**OBJECTIVE**
Copy out exactly the lines from the start of the data to the line containing "PI = math.pi". Include both.

**COLLECTED MATERIAL**
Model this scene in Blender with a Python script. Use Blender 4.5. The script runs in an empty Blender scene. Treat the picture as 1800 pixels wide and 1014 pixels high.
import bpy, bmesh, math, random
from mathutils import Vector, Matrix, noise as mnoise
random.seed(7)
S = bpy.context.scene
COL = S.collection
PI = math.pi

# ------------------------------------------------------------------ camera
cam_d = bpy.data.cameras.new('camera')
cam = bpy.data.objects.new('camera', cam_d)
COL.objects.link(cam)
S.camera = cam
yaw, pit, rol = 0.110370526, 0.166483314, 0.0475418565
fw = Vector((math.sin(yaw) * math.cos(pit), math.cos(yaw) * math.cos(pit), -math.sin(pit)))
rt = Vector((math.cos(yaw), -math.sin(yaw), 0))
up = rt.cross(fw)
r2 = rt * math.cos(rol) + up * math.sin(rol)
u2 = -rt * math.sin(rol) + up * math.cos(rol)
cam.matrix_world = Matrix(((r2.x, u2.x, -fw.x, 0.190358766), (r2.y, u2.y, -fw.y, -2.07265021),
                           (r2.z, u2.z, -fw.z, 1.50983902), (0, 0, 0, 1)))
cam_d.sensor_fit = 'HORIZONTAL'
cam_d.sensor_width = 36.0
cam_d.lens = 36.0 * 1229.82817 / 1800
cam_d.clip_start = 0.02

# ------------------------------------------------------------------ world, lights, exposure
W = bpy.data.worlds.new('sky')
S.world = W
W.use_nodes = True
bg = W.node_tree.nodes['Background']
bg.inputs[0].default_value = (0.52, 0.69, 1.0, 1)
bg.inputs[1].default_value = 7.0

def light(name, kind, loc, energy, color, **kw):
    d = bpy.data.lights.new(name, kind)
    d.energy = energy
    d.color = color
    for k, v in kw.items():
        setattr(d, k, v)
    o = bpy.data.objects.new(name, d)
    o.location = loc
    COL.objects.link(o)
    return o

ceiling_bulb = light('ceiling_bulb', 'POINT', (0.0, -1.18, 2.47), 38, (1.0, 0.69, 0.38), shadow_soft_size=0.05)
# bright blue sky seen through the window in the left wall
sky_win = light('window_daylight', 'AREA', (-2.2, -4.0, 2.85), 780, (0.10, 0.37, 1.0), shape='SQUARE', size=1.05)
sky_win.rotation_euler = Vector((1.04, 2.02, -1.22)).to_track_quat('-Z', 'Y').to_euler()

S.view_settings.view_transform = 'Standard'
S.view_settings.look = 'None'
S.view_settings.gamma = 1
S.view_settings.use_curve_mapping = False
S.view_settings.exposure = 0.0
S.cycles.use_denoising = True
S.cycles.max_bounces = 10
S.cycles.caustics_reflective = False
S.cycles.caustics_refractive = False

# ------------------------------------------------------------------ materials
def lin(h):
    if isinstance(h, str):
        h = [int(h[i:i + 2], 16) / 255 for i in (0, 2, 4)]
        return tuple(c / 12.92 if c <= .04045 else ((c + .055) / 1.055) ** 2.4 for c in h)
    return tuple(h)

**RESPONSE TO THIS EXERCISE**
Model this scene in Blender with a Python script. Use Blender 4.5. The script runs in an empty Blender scene. Treat the picture as 1800 pixels wide and 1014 pixels high.
import bpy, bmesh, math, random
from mathutils import Vector, Matrix, noise as mnoise
random.seed(7)
S = bpy.context.scene
COL = S.collection
PI = math.pi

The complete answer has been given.